Chatterton was discussing soliders in combat. But he could have been talking about followers of Christ. The follower of Christ who gets killed (figuratively), who is ineffective in reaching others, is often the one who is nervous about his or her faith. It's the person who is afraid to tell others what they believe because they are afraid of the reaction. It's the person who doesn't undertake a project because it might fail. It's the person who won't step out in faith because the money isn't there yet. They remove the chance for God to work, because their fear keeps them from moving.

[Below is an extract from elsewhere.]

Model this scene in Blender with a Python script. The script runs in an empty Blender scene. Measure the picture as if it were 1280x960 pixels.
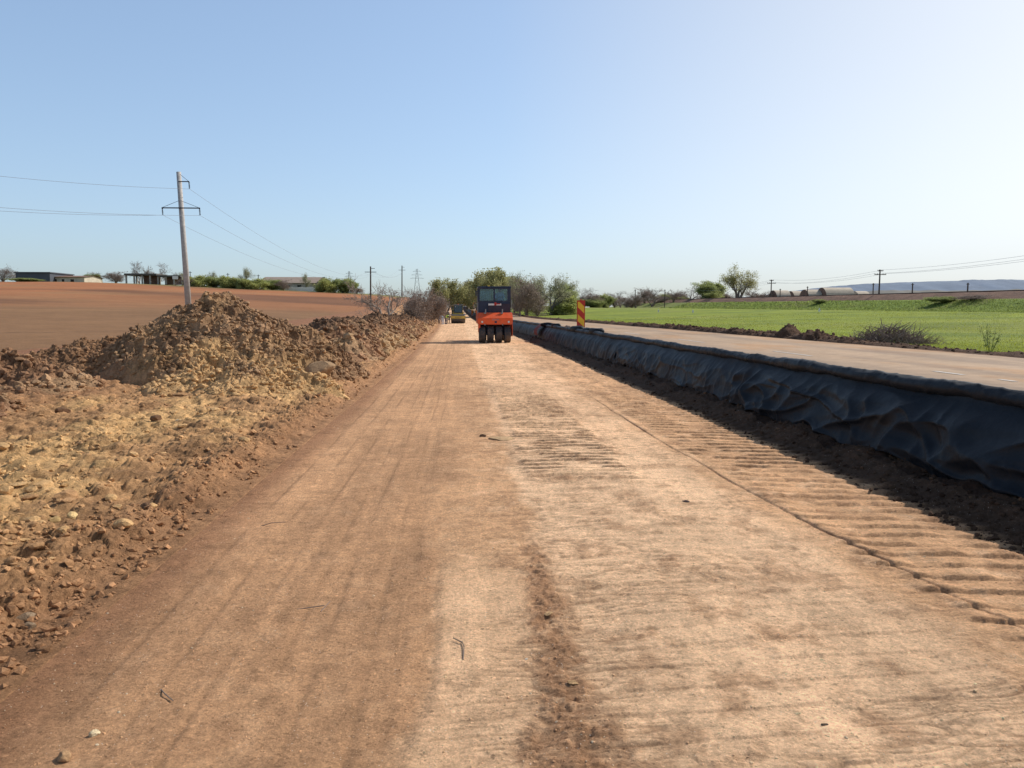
import bpy, bmesh, math, random
import numpy as np
from mathutils import Vector, Matrix
random.seed(7)
RNG = np.random.default_rng(11)
scene = bpy.context.scene
COL = scene.collection
R = math.radians

# ------------------------------------------------------------------ camera
H = 1.65
F = 960.0
TH = math.atan(90 / F)
PS = math.atan(65 / F * math.cos(TH))
AX = Vector((math.sin(PS) * math.cos(TH), math.cos(PS) * math.cos(TH), -math.sin(TH)))
RT = Vector((math.cos(PS), -math.sin(PS), 0))
UP = RT.cross(AX)

def ray(px, py):
    return AX + RT * ((px - 640) / F) + UP * ((480 - py) / F)

def at_y(px, py, Y):            # the world point Y metres up the road on the line of sight
    d = ray(px, py)
    t = Y / d.y
    return Vector((d.x * t, Y, H + d.z * t))

def at_z(px, py, z=0.0):        # the world point at height z
    d = ray(px, py)
    t = (z - H) / d.z
    return Vector((d.x * t, d.y * t, z))

cam_d = bpy.data.cameras.new('camera')
cam = bpy.data.objects.new('camera', cam_d)
COL.objects.link(cam)
cam.matrix_world = Matrix(((RT.x, UP.x, -AX.x, 0), (RT.y, UP.y, -AX.y, 0), (RT.z, UP.z, -AX.z, H), (0, 0, 0, 1)))
cam_d.sensor_width = 36
cam_d.lens = 36 * F / 1280
cam_d.clip_start = 0.05
cam_d.clip_end = 12000
scene.camera = cam
scene.view_settings.view_transform = 'Standard'
scene.view_settings.look = 'None'
scene.view_settings.exposure = 0

# ------------------------------------------------------------------ light
EL, AZ = R(40), R(59)           # azimuth clockwise from +Y
w = bpy.data.worlds.new('World')
scene.world = w
w.use_nodes = True
nt = w.node_tree
bg = nt.nodes['Background']
sky = nt.nodes.new('ShaderNodeTexSky')
sky.sky_type = 'NISHITA'
sky.sun_disc = False
sky.sun_elevation = EL
sky.sun_rotation = AZ
sky.air_density = 1.0
sky.dust_density = 1.6
sky.ozone_density = 1.6
sky.altitude = 0
gm = nt.nodes.new('ShaderNodeGamma'); gm.inputs['Gamma'].default_value = 0.58
mx = nt.nodes.new('ShaderNodeMix'); mx.data_type = 'RGBA'; mx.blend_type = 'MULTIPLY'
mx.inputs['Factor'].default_value = 1.0
geo = nt.nodes.new('ShaderNodeTexCoord'); sp = nt.nodes.new('ShaderNodeSeparateXYZ')
nt.links.new(geo.outputs['Generated'], sp.inputs[0])
tr_ = nt.nodes.new('ShaderNodeValToRGB'); nt.links.new(sp.outputs['Z'], tr_.inputs['Fac'])
el_ = tr_.color_ramp.elements; el_.new(.5)
for e_, (p_, c_) in zip(el_, ((0.0, (.395, .47, .55)), (.42, (.35, .42, .505)), (.85, (.17, .20, .245)))):
    e_.position = p_; e_.color = (*c_, 1)
nt.links.new(tr_.outputs[0], mx.inputs['B'])
mx2 = nt.nodes.new('ShaderNodeMix'); mx2.data_type = 'RGBA'; mx2.blend_type = 'MULTIPLY'
mx2.inputs['Factor'].default_value = 1.0; mx2.inputs['B'].default_value = (4.3, 4.25, 4.2, 1)
nt.links.new(sky.outputs[0], gm.inputs['Color'])
nt.links.new(gm.outputs[0], mx.inputs['A'])
nt.links.new(mx.outputs['Result'], mx2.inputs['A'])
hs_ = nt.nodes.new('ShaderNodeHueSaturation'); mr_ = nt.nodes.new('ShaderNodeMapRange')     # hazier towards the sun
nt.links.new(sp.outputs['X'], mr_.inputs['Value'])
mr_.inputs['From Min'].default_value = .05; mr_.inputs['From Max'].default_value = .62
mr_.inputs['To Min'].default_value = 1.0; mr_.inputs['To Max'].default_value = .38
mv_ = nt.nodes.new('ShaderNodeMapRange'); nt.links.new(sp.outputs['X'], mv_.inputs['Value'])
mv_.inputs['From Min'].default_value = .05; mv_.inputs['From Max'].default_value = .62
mv_.inputs['To Min'].default_value = 1.0; mv_.inputs['To Max'].default_value = .86
nt.links.new(mv_.outputs['Result'], hs_.inputs['Value'])
nt.links.new(mr_.outputs['Result'], hs_.inputs['Saturation'])
nt.links.new(mx2.outputs['Result'], hs_.inputs['Color'])
nt.links.new(hs_.outputs['Color'], bg.inputs['Color'])
bg.inputs['Strength'].default_value = 0.15
sd = bpy.data.lights.new('sun', 'SUN')
sd.energy = 4.4
sd.angle = R(0.5)
sd.color = (1.0, 0.935, 0.855)
so = bpy.data.objects.new('sun', sd)
COL.objects.link(so)
sdir = Vector((math.sin(AZ) * math.cos(EL), math.cos(AZ) * math.cos(EL), math.sin(EL)))
so.rotation_euler = sdir.to_track_quat('Z', 'Y').to_euler()
so.location = sdir * 50

# ------------------------------------------------------------------ colours, noise
def lin(r, g, b, k=1.0):
    f = lambda c: (c / 255 / 12.92) if c / 255 < .04045 else ((c / 255 + .055) / 1.055) ** 2.4
    return np.array([f(r) * k, f(g) * k, f(b) * k])

def hash2(ix, iy, s):
    ix = ix.astype(np.int64) & 0xffffffff
    iy = iy.astype(np.int64) & 0xffffffff
    h = (ix * 374761393 + iy * 668265263 + s * 2147483647) & 0xffffffff
    h = ((h ^ (h >> 13)) * 1274126177) & 0xffffffff
    h = (h ^ (h >> 16)) & 0xffffffff
    h = (h * 2246822519) & 0xffffffff
    h = h ^ (h >> 15)
    return (h & 0xffffff) / float(0xffffff)

def pn(x, y, s=0):              # gradient noise, about -0.7 .. 0.7
    x = np.asarray(x, float); y = np.asarray(y, float)
    x, y = np.broadcast_arrays(x, y)
    ix = np.floor(x); iy = np.floor(y)
    fx = x - ix; fy = y - iy
    u = fx * fx * fx * (fx * (fx * 6 - 15) + 10)
    v = fy * fy * fy * (fy * (fy * 6 - 15) + 10)
    def g(dx, dy):
        a = hash2(ix + dx, iy + dy, s) * 2 * np.pi
        return np.cos(a) * (fx - dx) + np.sin(a) * (fy - dy)
    a = g(0, 0) * (1 - u) + g(1, 0) * u
    b = g(0, 1) * (1 - u) + g(1, 1) * u
    return a * (1 - v) + b * v

def fbm(x, y, s=0, o=4, gain=.5):
    t = 0; a = 1
    for i in range(o):
        t = t + a * pn(x * 2 ** i + 17.3 * i, y * 2 ** i - 9.1 * i, s + i)
        a *= gain
    return t

def worley(x, y, s=0):          # distance to the nearest point, and a random number per cell
    x = np.asarray(x, float); y = np.asarray(y, float)
    x, y = np.broadcast_arrays(x, y)
    ix = np.floor(x); iy = np.floor(y)
    best = np.full(x.shape, 9.0); idv = np.zeros(x.shape)
    for dx in (-1, 0, 1):
        for dy in (-1, 0, 1):
            cx = ix + dx; cy = iy + dy
            px = cx + hash2(cx, cy, s); py = cy + hash2(cx, cy, s + 5)
            d = np.hypot(px - x, py - y)
            m = d < best
            best = np.where(m, d, best)
            idv = np.where(m, hash2(cx, cy, s + 9), idv)
    return best, idv

def ss(a, b, x):
    t = np.clip((x - a) / (b - a), 0, 1)
    return t * t * (3 - 2 * t)

def bump(x, y, cx, cy, rx, ry):  # 1 at the centre, 0 at the rim
    r = np.hypot((x - cx) / rx, (y - cy) / ry)
    return np.clip(1 - r, 0, 1)

# ------------------------------------------------------------------ terrain
def bend(Y):
    d = np.maximum(np.asarray(Y, float) - 45, 0)
    return -0.0165 * d * d / (d + 15)

def grade(Y):
    return 3.6 * ss(105, 330, np.asarray(Y, float))

def clods(X, Y, amp, sc, s=0):
    d, i = worley(X / sc + .25 * pn(X / sc * 1.7, Y / sc * 1.7, s + 3), Y / sc + .25 * pn(X / sc * 1.7 + 40, Y / sc * 1.7, s + 4), s)
    a_ = i * 2 * np.pi * 7
    tilt = .45 * (np.cos(a_) * (X / sc % 1 - .5) + np.sin(a_) * (Y / sc % 1 - .5))
    return amp * np.clip(np.minimum(i + tilt * (1 - d), (1 - d * 1.15) * 2.6), 0, 1.2)

def ribs(X, Y, x0, x1, y0, y1, pitch, tilt, s):
    e = .10 * pn(Y * 1.3, X * 0 + 3, s)
    m = ss(x0 - .08, x0 + .05, X + e) * (1 - ss(x1 - .05, x1 + .08, X + e)) * ss(y0 - .3, y0 + .1, Y) * (1 - ss(y1 - 1.5, y1 + 1.5, Y))
    ph = (Y + tilt * (X - x0) + .025 * pn(X * 1.6, Y * 1.4, s + 1)) / pitch
    ph = ph + .06 * pn(X * 12, Y * 12, s + 5)
    fr = ph % 1
    r = ss(0, .10, fr) * (1 - fr) ** .8 + .22 * fbm(X * 16, Y * 16, s + 6, 2)
    brk = .2 + .8 * ss(-.35, .0, fbm(X * 1.9, np.floor(ph) * .63, s + 2, 3))
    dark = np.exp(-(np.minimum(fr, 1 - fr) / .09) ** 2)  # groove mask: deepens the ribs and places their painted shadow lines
    return m * r * brk, m * brk * dark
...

That's not what Jesus wants for us. Jesus told us that if we want to come after him, we must take up our cross and follow him. Jesus is telling us that we have to die. In life without Christ, death is the end, and therefore is something to be feared. With Jesus, we are supposed to die first, so that once we start following we have nothing to fear. Because we are already dead. What matters at that point, like Chatterton said, is the accounting we give of ourselves. These are the people who are able to step out in faith without fear, who are able to take on God-sized dreams. Failure, or the opinion of others has stopped mattering. What they care about is the accounting they are able to give of themselves. They become an unstoppable force because God is free to work through them because they have stepped out. This is the same spirit that caused Jonathan to attack the Philistines, saying "Perhaps the Lord will act on our behalf." He didn't know what God would do, but he knew that God could only work through him if he was doing something. He acted like he was already dead, and God was able to do amazing things through him.

We need to stop being afraid of what might happen. We need to start acting like we are already dead, and that the only thing that matters is the accounting that we are going to be able to give of ourselves. If we do that, then we can become a formidable force for God.